伊達要一の読んだ本の紹介と書評、それと雑記

地域経済と中小企業(関満博/ちくま新書)


中小企業研究で著名な明星大教授の著者による、東京近郊の中小企業集積について分析・研究した成果を纏めた一冊。
京浜工業地帯ということばを今でも小学校では教えているのだろうか? 今日ではこういった形態での工業集積分類はあまり意味が無いとされているが、かつては東京は商業都市という側面の他に工業都市という側面があったのだ。それは、本書で扱われている城南地域なり城東地域、それに時代が下ると多摩地区といった地域に集積されていた。これに神奈川県(ちょうど城東地域から延伸するかのように展開されていく)を加え「京浜」という地域が一つ大きな工業的集積として形成されているということだ。こういった観点での「工業地帯」という捉え方は小学校は当然やらないし、中学・高校でももしかしたらやらないかもしれない(ごめん、ぼくは地理をろくすっぽ勉強してなかったんだ)。だが、こういったことを再認識するためにも本書は適切だと思う。
一番おもしろかったのは墨田区の事例だ。この地域に住む「工業」に関わるひとたち(そこには行政も当然含まれる)が「工房ネットワーク都市」と定義し、独自の活動を営む姿は読んでいて真に迫るものがあった。本書でユニークなのが、こういった墨田区のことを「寿司屋のカウンター」と述べていることだ。実際にカウンターしかない寿司屋を想像してもらいたい。なんとなく、墨田区で生産すべきものの位置づけが見えて来るではないか。また、その中で著者が述べていることが興味深い。

世間では、付加価値の低い仕事はアジアへという論調がみられるが、事態はそう単純ではなく、一つのまとまった仕事として付加価値の高さが議論されるべきである。このことは、むしろ、付加価値の配分に問題があることを示唆しているのかもしれない。(本書p130)

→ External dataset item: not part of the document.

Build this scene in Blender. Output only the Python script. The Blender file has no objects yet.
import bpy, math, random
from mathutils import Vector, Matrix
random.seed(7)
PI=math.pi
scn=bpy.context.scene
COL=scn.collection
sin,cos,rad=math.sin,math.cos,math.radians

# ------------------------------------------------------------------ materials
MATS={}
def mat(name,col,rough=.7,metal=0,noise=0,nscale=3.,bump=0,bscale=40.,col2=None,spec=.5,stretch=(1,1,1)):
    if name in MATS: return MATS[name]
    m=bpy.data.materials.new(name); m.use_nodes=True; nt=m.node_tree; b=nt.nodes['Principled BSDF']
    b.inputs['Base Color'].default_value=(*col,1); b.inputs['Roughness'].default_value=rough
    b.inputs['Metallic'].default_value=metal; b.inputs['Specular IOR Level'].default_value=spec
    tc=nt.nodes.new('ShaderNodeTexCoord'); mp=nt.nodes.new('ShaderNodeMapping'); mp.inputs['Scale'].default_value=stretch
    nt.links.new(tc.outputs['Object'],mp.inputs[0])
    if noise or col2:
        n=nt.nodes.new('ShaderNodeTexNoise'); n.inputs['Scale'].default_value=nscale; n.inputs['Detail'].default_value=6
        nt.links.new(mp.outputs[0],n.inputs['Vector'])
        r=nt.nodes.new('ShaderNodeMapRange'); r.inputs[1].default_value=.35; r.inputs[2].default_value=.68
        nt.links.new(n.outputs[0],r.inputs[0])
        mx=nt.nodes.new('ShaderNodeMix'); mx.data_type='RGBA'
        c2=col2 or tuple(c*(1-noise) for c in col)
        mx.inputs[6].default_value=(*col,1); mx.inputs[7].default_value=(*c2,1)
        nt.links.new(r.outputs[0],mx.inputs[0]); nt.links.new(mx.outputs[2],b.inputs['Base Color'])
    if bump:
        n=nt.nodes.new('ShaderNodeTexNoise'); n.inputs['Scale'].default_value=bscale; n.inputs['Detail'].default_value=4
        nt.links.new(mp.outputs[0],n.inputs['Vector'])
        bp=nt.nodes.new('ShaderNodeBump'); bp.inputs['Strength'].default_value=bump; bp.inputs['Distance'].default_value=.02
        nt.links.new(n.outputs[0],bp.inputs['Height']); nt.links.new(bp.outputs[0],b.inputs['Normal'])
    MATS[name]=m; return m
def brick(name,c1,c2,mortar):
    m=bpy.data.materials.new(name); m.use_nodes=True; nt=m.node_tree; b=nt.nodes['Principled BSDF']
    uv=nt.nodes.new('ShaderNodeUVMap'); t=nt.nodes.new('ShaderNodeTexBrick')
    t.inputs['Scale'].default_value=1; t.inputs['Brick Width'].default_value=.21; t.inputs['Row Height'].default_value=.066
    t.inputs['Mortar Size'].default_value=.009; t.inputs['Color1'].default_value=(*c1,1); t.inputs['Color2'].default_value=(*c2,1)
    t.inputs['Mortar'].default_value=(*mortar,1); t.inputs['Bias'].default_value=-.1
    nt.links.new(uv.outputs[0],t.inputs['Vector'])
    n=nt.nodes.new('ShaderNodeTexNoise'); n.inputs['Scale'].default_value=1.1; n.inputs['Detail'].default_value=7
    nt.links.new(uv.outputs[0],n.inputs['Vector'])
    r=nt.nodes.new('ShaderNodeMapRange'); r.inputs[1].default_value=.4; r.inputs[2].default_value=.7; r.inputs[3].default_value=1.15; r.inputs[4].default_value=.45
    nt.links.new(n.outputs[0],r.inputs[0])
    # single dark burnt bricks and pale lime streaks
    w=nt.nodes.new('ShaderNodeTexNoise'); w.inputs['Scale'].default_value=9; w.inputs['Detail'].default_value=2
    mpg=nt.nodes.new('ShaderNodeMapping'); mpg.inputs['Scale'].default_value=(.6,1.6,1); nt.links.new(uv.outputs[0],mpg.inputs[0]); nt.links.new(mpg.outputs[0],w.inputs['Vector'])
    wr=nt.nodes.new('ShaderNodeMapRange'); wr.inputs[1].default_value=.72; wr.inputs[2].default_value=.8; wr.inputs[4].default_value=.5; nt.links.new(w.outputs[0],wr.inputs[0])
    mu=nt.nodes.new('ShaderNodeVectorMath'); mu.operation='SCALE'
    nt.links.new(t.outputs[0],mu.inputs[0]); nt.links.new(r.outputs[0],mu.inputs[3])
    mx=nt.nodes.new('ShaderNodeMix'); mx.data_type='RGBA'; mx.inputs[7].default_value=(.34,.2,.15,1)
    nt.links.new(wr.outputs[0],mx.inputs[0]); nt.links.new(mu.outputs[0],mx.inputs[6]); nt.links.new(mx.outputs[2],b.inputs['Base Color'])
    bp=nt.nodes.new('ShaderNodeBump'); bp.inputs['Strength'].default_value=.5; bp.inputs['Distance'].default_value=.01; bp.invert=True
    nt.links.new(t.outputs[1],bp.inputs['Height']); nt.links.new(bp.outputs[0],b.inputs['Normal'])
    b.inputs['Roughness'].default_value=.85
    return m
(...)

これを読むと近視眼的に生産拠点やサービス部門を簡単に海外に移転することのアホらしさにあきれてしまう。日本という大きな地域の中でどう付加価値を上げていくか? ということが重要なのに、目先の数パーセントの利益のために全体の付加価値を毀損するようなマネをやっている経営者どもに、著者の爪の垢を煎じて飲ませたいくらいだ。
本書の上梓が1995年と少し前なのだが、現状は本書に記載の延長線上にある。東京地域の中小企業の現状について知りたいなら当然必読。そうでなくとも、中小企業が都市の中でどうあるべきか? ということを知るためにも、一度手に取ってみては如何だろうか?